The Forest Service will provide a brief presentation on the background of the president’s proposal and the process for making decisions. The majority of the meeting will be dedicated to listening and recording comments from the public regarding the proposal, according to a Sawtooth National Forest press release.

Nelson and Sawtooth National Recreation Area ranger Deb DesLaurier will be there to help answer questions.

Similar hearings have been taking place around the state in the past week, and newspapers are reporting that flocks of people are turning out to protest or support the initiative. In rural areas of Idaho, miners, loggers and ranchers, in general, are turning out to speak against Clinton’s proposal while a recent hearing in Boise was flooded with environmentalists in favor of the initiative.

In all, Clinton’s plan could protect 40 million acres of land from road building nationwide. In Idaho, there are 9,449,400 acres of national forest that don’t have roads.

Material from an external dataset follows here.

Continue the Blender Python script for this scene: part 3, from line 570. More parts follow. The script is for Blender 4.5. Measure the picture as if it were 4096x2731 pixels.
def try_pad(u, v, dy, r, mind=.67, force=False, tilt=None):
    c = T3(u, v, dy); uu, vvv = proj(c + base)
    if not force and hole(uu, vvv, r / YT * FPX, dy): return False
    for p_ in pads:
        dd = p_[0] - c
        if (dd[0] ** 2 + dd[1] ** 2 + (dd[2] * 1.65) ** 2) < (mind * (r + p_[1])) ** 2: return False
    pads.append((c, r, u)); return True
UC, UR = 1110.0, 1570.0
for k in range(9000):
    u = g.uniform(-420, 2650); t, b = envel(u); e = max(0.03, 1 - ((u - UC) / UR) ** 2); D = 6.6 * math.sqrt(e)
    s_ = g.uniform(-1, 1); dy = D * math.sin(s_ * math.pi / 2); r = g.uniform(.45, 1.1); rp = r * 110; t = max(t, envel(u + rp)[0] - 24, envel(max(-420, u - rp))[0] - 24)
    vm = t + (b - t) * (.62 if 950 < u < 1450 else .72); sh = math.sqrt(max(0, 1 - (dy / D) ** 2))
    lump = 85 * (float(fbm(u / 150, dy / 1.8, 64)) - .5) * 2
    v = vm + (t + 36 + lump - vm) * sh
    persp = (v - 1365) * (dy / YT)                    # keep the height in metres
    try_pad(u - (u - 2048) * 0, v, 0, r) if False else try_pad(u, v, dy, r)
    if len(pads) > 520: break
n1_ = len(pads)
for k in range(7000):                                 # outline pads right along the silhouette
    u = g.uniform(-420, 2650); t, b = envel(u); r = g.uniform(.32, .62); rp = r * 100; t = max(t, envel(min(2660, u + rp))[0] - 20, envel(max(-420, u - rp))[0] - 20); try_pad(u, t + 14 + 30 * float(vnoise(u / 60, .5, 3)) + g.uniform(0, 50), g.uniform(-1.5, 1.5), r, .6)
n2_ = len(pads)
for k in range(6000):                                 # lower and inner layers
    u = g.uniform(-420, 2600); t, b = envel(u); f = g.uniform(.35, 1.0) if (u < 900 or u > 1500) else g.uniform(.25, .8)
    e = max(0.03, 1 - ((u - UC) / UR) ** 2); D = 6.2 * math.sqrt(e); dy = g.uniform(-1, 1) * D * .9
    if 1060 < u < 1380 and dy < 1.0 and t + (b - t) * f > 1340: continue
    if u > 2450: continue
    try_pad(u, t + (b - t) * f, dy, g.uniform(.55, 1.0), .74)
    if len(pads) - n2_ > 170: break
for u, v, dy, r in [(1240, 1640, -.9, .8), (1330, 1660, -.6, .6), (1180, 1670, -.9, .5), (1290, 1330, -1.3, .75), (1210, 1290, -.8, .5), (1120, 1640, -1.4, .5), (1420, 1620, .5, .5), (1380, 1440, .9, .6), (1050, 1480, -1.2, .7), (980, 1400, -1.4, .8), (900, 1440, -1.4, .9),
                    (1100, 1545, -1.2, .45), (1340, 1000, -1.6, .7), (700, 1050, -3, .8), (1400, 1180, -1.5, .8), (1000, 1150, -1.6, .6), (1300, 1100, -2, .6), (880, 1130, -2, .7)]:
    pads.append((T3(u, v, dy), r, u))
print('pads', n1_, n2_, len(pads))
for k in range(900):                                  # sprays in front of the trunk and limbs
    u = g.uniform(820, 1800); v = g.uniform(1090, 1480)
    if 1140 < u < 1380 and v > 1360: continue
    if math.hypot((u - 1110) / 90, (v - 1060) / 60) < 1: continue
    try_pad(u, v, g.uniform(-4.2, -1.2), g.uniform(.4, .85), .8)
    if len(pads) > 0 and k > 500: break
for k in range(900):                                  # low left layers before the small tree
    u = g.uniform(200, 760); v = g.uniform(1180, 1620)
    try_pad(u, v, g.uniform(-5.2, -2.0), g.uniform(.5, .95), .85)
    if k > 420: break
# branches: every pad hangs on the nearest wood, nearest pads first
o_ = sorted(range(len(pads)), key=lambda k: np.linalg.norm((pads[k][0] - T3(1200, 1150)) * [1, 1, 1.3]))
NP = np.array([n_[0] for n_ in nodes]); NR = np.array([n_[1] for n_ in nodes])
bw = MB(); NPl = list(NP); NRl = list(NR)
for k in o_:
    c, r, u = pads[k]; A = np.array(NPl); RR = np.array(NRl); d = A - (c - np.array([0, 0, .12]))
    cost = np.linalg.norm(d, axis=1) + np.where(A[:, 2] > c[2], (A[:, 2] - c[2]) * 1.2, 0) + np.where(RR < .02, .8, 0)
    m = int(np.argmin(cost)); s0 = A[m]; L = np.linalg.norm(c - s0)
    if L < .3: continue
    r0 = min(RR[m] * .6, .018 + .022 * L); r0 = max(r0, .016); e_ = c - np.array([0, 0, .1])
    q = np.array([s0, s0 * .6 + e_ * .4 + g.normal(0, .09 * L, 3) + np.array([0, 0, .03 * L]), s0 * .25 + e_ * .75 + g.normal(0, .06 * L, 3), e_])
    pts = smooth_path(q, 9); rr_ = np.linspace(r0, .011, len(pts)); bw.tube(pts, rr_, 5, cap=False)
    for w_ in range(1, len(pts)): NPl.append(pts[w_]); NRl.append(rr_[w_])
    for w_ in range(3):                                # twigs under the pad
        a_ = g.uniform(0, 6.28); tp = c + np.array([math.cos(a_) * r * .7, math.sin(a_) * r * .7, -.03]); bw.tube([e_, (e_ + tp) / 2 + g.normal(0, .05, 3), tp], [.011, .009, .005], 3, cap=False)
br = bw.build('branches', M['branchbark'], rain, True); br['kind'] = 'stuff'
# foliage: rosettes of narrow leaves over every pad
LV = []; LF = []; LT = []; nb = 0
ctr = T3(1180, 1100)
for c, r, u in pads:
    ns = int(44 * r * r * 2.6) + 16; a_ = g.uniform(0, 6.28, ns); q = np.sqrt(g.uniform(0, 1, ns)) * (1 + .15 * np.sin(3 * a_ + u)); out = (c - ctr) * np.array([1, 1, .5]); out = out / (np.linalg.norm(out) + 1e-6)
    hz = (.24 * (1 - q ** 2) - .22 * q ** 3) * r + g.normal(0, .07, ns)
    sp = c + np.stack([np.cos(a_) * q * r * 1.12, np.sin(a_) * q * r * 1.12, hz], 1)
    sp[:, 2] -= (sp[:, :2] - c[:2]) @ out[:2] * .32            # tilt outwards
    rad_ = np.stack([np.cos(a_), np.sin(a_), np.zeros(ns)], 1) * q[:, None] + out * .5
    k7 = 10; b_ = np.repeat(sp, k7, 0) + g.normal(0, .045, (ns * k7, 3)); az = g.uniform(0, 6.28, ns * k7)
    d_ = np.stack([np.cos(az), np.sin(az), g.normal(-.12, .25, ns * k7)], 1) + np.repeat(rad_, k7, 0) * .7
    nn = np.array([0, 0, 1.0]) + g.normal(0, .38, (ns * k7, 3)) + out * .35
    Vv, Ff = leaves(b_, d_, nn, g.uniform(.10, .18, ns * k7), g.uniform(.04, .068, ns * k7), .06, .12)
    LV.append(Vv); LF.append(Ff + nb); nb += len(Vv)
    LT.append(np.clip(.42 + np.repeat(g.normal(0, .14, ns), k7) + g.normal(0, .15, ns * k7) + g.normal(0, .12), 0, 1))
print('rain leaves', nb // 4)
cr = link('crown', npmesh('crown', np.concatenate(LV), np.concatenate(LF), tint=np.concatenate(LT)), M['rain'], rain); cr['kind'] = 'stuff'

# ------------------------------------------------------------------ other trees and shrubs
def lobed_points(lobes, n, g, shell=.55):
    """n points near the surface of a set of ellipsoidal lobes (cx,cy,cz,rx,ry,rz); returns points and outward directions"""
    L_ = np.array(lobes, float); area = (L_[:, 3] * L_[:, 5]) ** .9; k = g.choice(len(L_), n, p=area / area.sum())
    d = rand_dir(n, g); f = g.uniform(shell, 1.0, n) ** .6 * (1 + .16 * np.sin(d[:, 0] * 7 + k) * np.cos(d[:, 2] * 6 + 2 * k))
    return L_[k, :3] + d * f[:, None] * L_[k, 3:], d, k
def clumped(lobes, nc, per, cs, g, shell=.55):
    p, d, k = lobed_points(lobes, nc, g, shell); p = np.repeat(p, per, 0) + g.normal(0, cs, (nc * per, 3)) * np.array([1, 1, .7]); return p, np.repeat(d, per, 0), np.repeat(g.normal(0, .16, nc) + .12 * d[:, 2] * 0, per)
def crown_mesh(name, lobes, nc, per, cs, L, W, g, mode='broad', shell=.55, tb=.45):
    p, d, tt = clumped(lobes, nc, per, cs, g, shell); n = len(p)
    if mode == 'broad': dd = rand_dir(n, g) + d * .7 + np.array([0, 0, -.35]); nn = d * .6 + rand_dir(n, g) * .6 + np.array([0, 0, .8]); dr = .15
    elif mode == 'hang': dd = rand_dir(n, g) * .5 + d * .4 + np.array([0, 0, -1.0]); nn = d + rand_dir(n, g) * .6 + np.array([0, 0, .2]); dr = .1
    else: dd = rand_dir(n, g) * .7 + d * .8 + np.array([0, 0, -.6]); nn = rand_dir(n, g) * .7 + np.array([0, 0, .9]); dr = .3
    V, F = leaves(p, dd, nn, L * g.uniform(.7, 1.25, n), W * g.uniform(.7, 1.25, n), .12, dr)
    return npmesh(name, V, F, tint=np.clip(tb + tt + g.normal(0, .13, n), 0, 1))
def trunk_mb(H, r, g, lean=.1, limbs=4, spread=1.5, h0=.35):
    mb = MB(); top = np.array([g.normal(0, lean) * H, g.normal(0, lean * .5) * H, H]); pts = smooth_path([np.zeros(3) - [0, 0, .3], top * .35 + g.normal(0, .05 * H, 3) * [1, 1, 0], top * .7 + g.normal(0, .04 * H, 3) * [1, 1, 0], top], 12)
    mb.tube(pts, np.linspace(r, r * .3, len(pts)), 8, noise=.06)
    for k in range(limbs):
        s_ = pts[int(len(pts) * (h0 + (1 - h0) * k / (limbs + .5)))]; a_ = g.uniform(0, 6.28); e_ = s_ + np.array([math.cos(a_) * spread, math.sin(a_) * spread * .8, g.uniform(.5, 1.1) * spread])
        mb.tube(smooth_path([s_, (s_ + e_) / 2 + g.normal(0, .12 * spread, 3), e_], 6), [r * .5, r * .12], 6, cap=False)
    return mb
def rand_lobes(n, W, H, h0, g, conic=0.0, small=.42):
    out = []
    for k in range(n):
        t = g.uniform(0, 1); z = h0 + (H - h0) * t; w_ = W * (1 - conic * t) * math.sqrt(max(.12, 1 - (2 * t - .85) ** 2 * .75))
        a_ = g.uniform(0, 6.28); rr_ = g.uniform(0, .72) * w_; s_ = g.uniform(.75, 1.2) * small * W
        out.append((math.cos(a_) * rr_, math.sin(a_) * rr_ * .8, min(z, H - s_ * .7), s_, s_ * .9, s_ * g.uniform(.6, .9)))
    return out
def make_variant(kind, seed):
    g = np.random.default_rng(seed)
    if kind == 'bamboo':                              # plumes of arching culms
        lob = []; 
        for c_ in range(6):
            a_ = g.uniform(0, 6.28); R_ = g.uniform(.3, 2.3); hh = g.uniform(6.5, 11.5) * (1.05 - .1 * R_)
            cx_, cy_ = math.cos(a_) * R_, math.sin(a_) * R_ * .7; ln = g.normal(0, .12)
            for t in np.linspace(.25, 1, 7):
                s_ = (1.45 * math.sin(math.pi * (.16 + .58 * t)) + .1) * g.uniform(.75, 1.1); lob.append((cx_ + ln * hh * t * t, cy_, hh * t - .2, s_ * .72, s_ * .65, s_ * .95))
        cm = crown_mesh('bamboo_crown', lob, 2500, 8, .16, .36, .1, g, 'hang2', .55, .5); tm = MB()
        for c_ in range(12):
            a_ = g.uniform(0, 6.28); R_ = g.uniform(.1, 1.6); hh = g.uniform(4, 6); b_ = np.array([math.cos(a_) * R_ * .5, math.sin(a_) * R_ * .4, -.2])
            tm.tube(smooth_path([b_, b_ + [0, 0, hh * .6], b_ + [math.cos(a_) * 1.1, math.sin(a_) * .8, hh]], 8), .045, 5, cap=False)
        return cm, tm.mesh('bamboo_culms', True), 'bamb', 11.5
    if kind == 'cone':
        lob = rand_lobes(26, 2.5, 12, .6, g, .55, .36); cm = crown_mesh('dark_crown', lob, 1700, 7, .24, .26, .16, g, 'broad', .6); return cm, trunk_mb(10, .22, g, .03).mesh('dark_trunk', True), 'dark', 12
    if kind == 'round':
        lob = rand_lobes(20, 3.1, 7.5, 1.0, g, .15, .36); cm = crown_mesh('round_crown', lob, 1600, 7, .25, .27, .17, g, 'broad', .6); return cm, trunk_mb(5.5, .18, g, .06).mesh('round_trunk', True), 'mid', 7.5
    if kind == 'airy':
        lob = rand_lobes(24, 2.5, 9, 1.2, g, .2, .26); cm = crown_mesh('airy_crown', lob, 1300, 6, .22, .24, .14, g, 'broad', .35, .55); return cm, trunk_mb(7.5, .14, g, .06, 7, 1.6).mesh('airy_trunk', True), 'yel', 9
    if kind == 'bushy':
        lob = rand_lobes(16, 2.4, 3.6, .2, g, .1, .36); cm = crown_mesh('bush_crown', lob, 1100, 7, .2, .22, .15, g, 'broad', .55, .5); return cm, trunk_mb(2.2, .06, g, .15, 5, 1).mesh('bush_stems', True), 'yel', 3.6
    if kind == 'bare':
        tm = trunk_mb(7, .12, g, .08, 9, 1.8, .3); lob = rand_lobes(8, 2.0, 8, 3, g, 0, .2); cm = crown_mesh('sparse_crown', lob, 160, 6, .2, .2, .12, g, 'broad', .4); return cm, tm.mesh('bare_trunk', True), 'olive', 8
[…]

"The president is asking us to work with the public to develop a rule that would initiate a two-part process to protect roadless areas," Sawtooth National Forest supervisor Bill LeVere said. "If adopted, part one of the rule would immediately restrict certain activities, such as road construction in (road-free) portions of inventoried roadless areas."

He said the second part of the president’s proposed order is to establish national direction for managing the inventoried road-free areas in the future and for determining whether, and to what extent, similar protections should be extended to non-inventoried road-free areas.

LeVere said the 1987 Sawtooth Forest Plan identifies approximately 702,000 acres in that category.

The deadline for comments during the initial phase of the process is Dec. 20.

However, Idaho Gov. Dirk Kempthorne has received support for his request to extend the initial public comment period by 120 days.

After the Dec. 20 deadline, according to LeVere, the Forest Service will begin drafting an Environmental Impact Statement (EIS) on a national level.

The draft EIS will be released this spring. The Forest Service will seek more public comment in the process before making a final decision. The final decision is expected to be made in December of 2000.